By @joshstrange - 3 months
The app looks beautiful, but I can’t unsee the clipped buttons at the top and bottom on the left. Why wouldn’t you use the same border radius as the window? Or have the window not be rounded?
By @newzisforsukas - 3 months
foliate is pretty good for epub. I have been using it for several months, and definitely prefer it to fbreader, calibre, etc. It is much faster than those. It has a good TTS interface as well.
By @ntnsndr - 3 months
I love this app! I recently went shopping for Linux readers and came right back to Foliate for its common sense and feature-richness beneath a clean UX.
By @throwoutway - 3 months
Looks beautiful! While I mostly read on kindle, this makes me want to setup a new Ubuntu install. Haven't had that feeling in a while
By @p0w3n3d - 3 months
This looks like a decent PDF reader too, especially with Adobe's decision to cease shipping the Acrobat Reader to Linux
By @relyks - 3 months
This is my favorite e-book reader to use on my desktop :) (it's great for epubs)
By @asimovfan - 3 months
i need something like this for the chromebook / android..

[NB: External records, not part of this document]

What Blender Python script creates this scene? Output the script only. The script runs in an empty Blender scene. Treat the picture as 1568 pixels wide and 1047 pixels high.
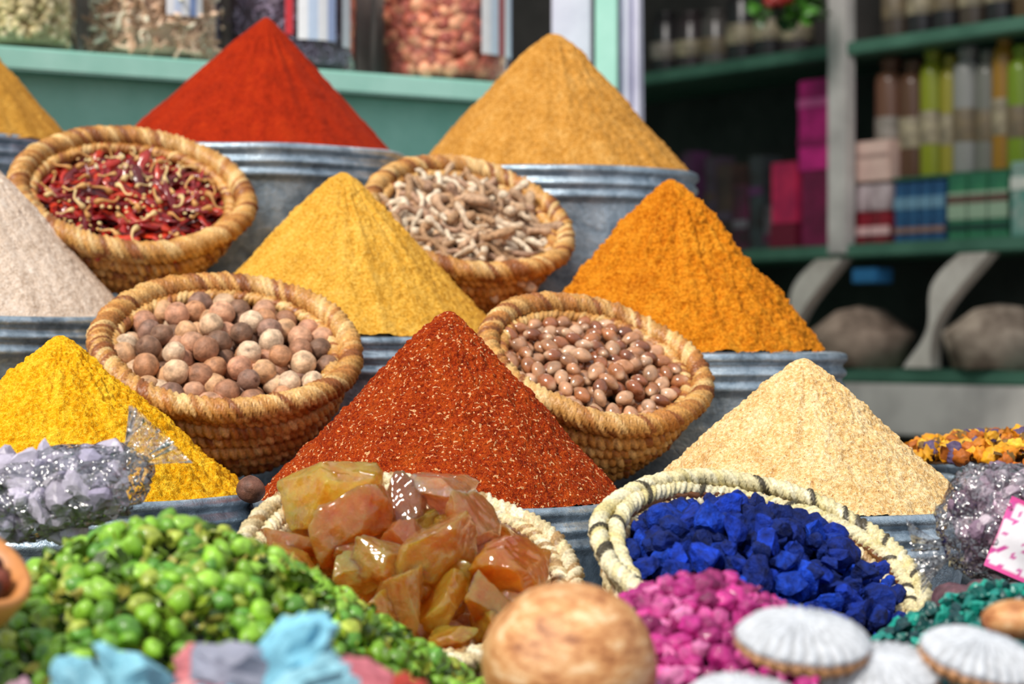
import bpy, bmesh, math, random
import numpy as np
from mathutils import Vector, Matrix, noise, Quaternion
random.seed(7); np.random.seed(7)
R_=random.random
U=random.uniform
EYE=1.25
sc=bpy.context.scene
sc.view_settings.view_transform='Standard'
def W(x,y,z): return Vector((x,y,z+EYE))
def lin(h):
    h=h.lstrip('#'); o=[]
    for i in (0,2,4):
        c=int(h[i:i+2],16)/255
        o.append(c/12.92 if c<=.04045 else ((c+.055)/1.055)**2.4)
    return tuple(o)
# ------------------------------------------------------------ materials
def newmat(name):
    m=bpy.data.materials.new(name); m.use_nodes=True
    nt=m.node_tree; b=nt.nodes['Principled BSDF']
    return m,nt,b
def N(nt,t,**k):
    n=nt.nodes.new(t)
    for a,v in k.items(): setattr(n,a,v)
    return n
def noi(nt,co,scale,detail=4,rough=.5):
    n=N(nt,'ShaderNodeTexNoise'); n.inputs['Scale'].default_value=scale
    n.inputs['Detail'].default_value=detail; n.inputs['Roughness'].default_value=rough
    nt.links.new(co,n.inputs['Vector']); return n
def ramp(nt,fac,stops):
    r=N(nt,'ShaderNodeValToRGB'); e=r.color_ramp.elements
    while len(e)<len(stops): e.new(.5)
    for i,(p,c) in enumerate(stops):
        e[i].position=p; e[i].color=(*c,1)
    nt.links.new(fac,r.inputs[0]); return r
def mix(nt,a,b,fac,mode='MIX'):
    n=N(nt,'ShaderNodeMix',data_type='RGBA',blend_type=mode)
    for s,v in ((0,fac),(6,a),(7,b)):
        if hasattr(v,'links'): nt.links.new(v,n.inputs[s])
        elif s==0: n.inputs[0].default_value=v
        else: n.inputs[s].default_value=(*v,1)
    return n.outputs[2]
def bump(nt,b,h,strength,dist):
    n=N(nt,'ShaderNodeBump'); n.inputs['Strength'].default_value=strength
    n.inputs['Distance'].default_value=dist
    nt.links.new(h,n.inputs['Height']); nt.links.new(n.outputs[0],b.inputs['Normal'])
def powder(name,dark,mid,light,speck=None,sthr=.62,grain=330,bs=1,bd=.004):
    m,nt,b=newmat(name); co=N(nt,'ShaderNodeTexCoord').outputs['Object']
    mp=N(nt,'ShaderNodeMapping'); mp.inputs['Scale'].default_value=(1,1,.45); nt.links.new(co,mp.inputs[0])
    big=noi(nt,mp.outputs[0],22,8,.7); fine=noi(nt,co,grain,3,.75); med=noi(nt,co,80,5,.7)
    c1=ramp(nt,big.outputs[0],[(.34,lin(dark)),(.5,lin(mid)),(.68,lin(light))]).outputs[0]
    c2=ramp(nt,fine.outputs[0],[(.37,lin(dark)),(.5,lin(mid)),(.63,lin(light))]).outputs[0]
    c=mix(nt,c1,c2,.6)
    if speck:
        s=noi(nt,co,grain*.8,1,.5)
        f=ramp(nt,s.outputs[0],[(sthr,(0,0,0)),(sthr+.04,(1,1,1))]).outputs[0]
        c=mix(nt,c,lin(speck),f)
    nt.links.new(c,b.inputs['Base Color']); b.inputs['Roughness'].default_value=.95
    b.inputs['Specular IOR Level'].default_value=.15
    a=N(nt,'ShaderNodeMath',operation='ADD'); nt.links.new(fine.outputs[0],a.inputs[0]); nt.links.new(med.outputs[0],a.inputs[1])
    bump(nt,b,a.outputs[0],bs,bd)
    return m
def attrmat(name,rough=.6,var=.35,scale=60,bs=.3,bd=.002,spec=.4,coat=0,trans=0,sss=0,metal=0,detail=4):
    m,nt,b=newmat(name); co=N(nt,'ShaderNodeTexCoord').outputs['Object']
    at=N(nt,'ShaderNodeAttribute',attribute_name='Col')
    n=noi(nt,co,scale,detail,.6)
    g=ramp(nt,n.outputs[0],[(.3,(1-var,)*3),(.7,(1+var*.4,)*3)]).outputs[0]
    c=mix(nt,at.outputs['Color'],g,1.0,'MULTIPLY')
    nt.links.new(c,b.inputs['Base Color']); b.inputs['Roughness'].default_value=rough
    b.inputs['Specular IOR Level'].default_value=spec; b.inputs['Coat Weight'].default_value=coat
    b.inputs['Transmission Weight'].default_value=trans; b.inputs['Metallic'].default_value=metal
    if sss:
        b.inputs['Subsurface Weight'].default_value=sss; b.inputs['Subsurface Radius'].default_value=(1,.5,.2)
        b.inputs['Subsurface Scale'].default_value=.03
    bump(nt,b,n.outputs[0],bs,bd)
    return m
def paint(name,hexc,hex2=None,rough=.5,scale=6,bs=.1,metal=0):
    m,nt,b=newmat(name); co=N(nt,'ShaderNodeTexCoord').outputs['Object']
    n=noi(nt,co,scale,6,.65)
    c=ramp(nt,n.outputs[0],[(.35,lin(hex2 or hexc)),(.6,lin(hexc))]).outputs[0]
    nt.links.new(c,b.inputs['Base Color']); b.inputs['Roughness'].default_value=rough
    b.inputs['Metallic'].default_value=metal
    bump(nt,b,n.outputs[0],bs,.003)
    return m
def clear(name,fac=.12,rough=.03,bsc=0,tint=(1,1,1),base=None,bd=.01):
    m=bpy.data.materials.new(name); m.use_nodes=True; nt=m.node_tree; nt.nodes.clear()
    o=N(nt,'ShaderNodeOutputMaterial'); t=N(nt,'ShaderNodeBsdfTransparent'); t.inputs[0].default_value=(*tint,1)
    g=N(nt,'ShaderNodeBsdfGlossy'); g.inputs['Roughness'].default_value=rough
    mx=N(nt,'ShaderNodeMixShader'); lw=N(nt,'ShaderNodeLayerWeight'); lw.inputs[0].default_value=fac
    a=N(nt,'ShaderNodeMath',operation='ADD',use_clamp=True); a.inputs[1].default_value=fac if base is None else base
    nt.links.new(lw.outputs['Fresnel'],a.inputs[0]); nt.links.new(a.outputs[0],mx.inputs[0])
    nt.links.new(t.outputs[0],mx.inputs[1]); nt.links.new(g.outputs[0],mx.inputs[2]); nt.links.new(mx.outputs[0],o.inputs[0])
    if bsc:
        co=N(nt,'ShaderNodeTexCoord').outputs['Object']; n=noi(nt,co,bsc,3,.6)
        bn=N(nt,'ShaderNodeBump'); bn.inputs['Strength'].default_value=1; bn.inputs['Distance'].default_value=bd
        nt.links.new(n.outputs[0],bn.inputs['Height']); nt.links.new(bn.outputs[0],g.inputs['Normal']); nt.links.new(bn.outputs[0],lw.inputs['Normal'])
    return m
def galv():
    m,nt,b=newmat('galvanized_steel'); co=N(nt,'ShaderNodeTexCoord').outputs['Object']
    v=N(nt,'ShaderNodeTexVoronoi'); v.inputs['Scale'].default_value=45; nt.links.new(co,v.inputs['Vector'])
    n=noi(nt,co,14,7,.75)
    c1=ramp(nt,n.outputs[0],[(.32,lin('#64727f')),(.48,lin('#a4b5c4')),(.66,lin('#e0edf8'))]).outputs[0]
    c2=ramp(nt,v.outputs['Color'],[(.2,(.72,.76,.8)),(.9,(1,1,1))]).outputs[0]
    nt.links.new(mix(nt,c1,c2,.8,'MULTIPLY'),b.inputs['Base Color'])
    r=ramp(nt,n.outputs[0],[(.3,(.5,)*3),(.7,(.22,)*3)]).outputs[0]
    nt.links.new(r,b.inputs['Roughness']); b.inputs['Metallic'].default_value=.65
    bump(nt,b,n.outputs[0],.5,.010)
    return m
GALV=galv()
# ------------------------------------------------------------ mesh helpers
def obj(name,V,F,mat,M=None,cols=None,smooth=True,parent=None):
    me=bpy.data.meshes.new(name); me.from_pydata(V.tolist() if isinstance(V,np.ndarray) else [tuple(v) for v in V],[],F); me.update()
    if cols is not None:
        a=me.color_attributes.new('Col','FLOAT_COLOR','POINT')
        c=np.ones((len(V),4)); c[:,:3]=cols; a.data.foreach_set('color',c.ravel())
    me.polygons.foreach_set('use_smooth',[smooth]*len(me.polygons))
    if mat: me.materials.append(mat)
    o=bpy.data.objects.new(name,me); sc.collection.objects.link(o)
    if M is not None: o.matrix_world=M
    if parent: 
        o.parent=parent
    return o
def empty(name,M):
    e=bpy.data.objects.new(name,None); e.empty_display_size=.05; sc.collection.objects.link(e); e.matrix_world=M; return e
def T(x,y,z): return Matrix.Translation(W(x,y,z))
def grid_faces(n,m,closed=True,off=0):
    F=[]
    for i in range(n-1):
        for j in range(m if closed else m-1):
            k=(j+1)%m
            F.append((off+i*m+j,off+i*m+k,off+(i+1)*m+k,off+(i+1)*m+j))
    return F
def lathe(prof,seg=96,cap=True):
    V=[];n=len(prof)
    for r,z in prof:
        for j in range(seg):
            a=2*math.pi*j/seg; V.append((r*math.cos(a),r*math.sin(a),z))
    F=[tuple(reversed(f)) for f in grid_faces(n,seg)]
    if cap: F.append(tuple((n-1)*seg+j for j in range(seg)))
    return V,F
def ico(sub):
    bm=bmesh.new(); bmesh.ops.create_icosphere(bm,subdivisions=sub,radius=1)
    V=np.array([v.co[:] for v in bm.verts]); F=[tuple(v.index for v in f.verts) for f in bm.faces]; bm.free(); return V,F
ICO={s:ico(s) for s in (1,2,3,4,5)}
def rock(sub,nplanes,dmin,dmax,amp,nsc,sc3=(1,1,1)):
    V,F=ICO[sub]; V=V.copy()
    for _ in range(nplanes):
        n=np.random.normal(size=3); n/=np.linalg.norm(n); d=U(dmin,dmax)
        t=np.maximum(0,V@n-d); V=V-t[:,None]*n
    o=Vector((U(0,50),U(0,50),U(0,50)))
    for i in range(len(V)):
        v=Vector(V[i]); V[i]*=1+amp*noise.noise(v*nsc+o)+amp*.5*noise.noise(v*nsc*2.7+o)
    return V*np.array(sc3),F
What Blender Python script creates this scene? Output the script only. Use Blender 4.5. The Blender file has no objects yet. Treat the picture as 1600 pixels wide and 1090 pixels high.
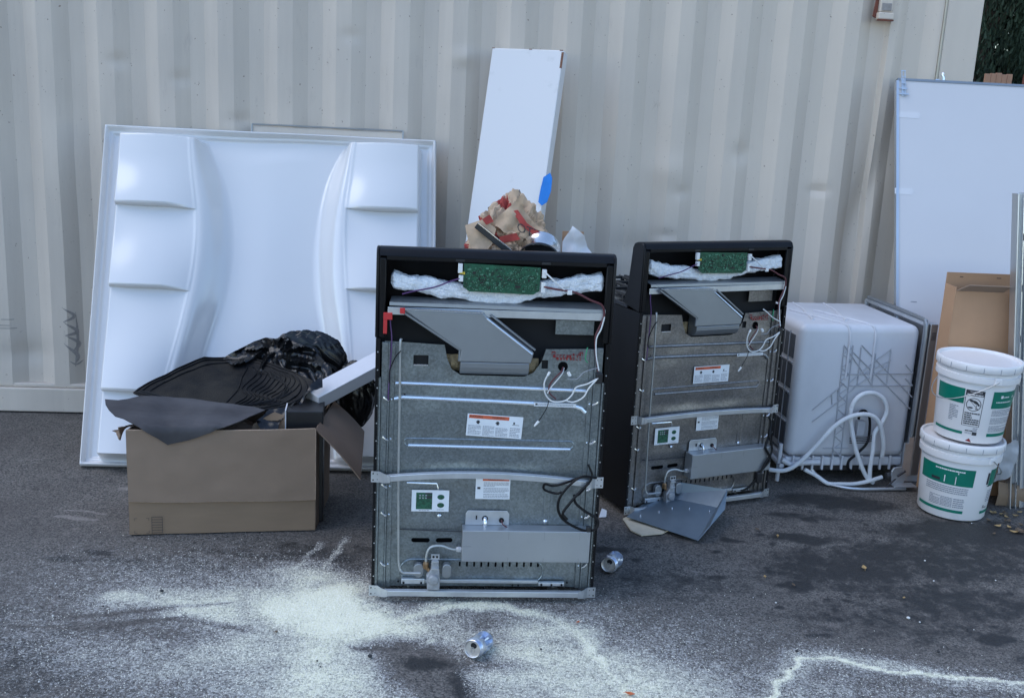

the only app that works fine with chromebook is its own gallery viewer, but has no bookmarks no annotations

in android theres only xodo which is paid and proprietary

By @__gotcha___ - 3 months
Been trying to use it on windows. Best app for linux.
By @giraffes - 3 months
Is there something like this for Windows?
By @beginnings - 3 months
its written in javascript, I dont want javascript apps on my system
By @sqeaky - 3 months
Does it have a dark mode?
By @adonese - 3 months
Is there a nice ebooks reader on android. The options I keep running to are rather very disappointing
By @__gotcha___ - 3 months
been trying to use it on windows. Its a great app on linux.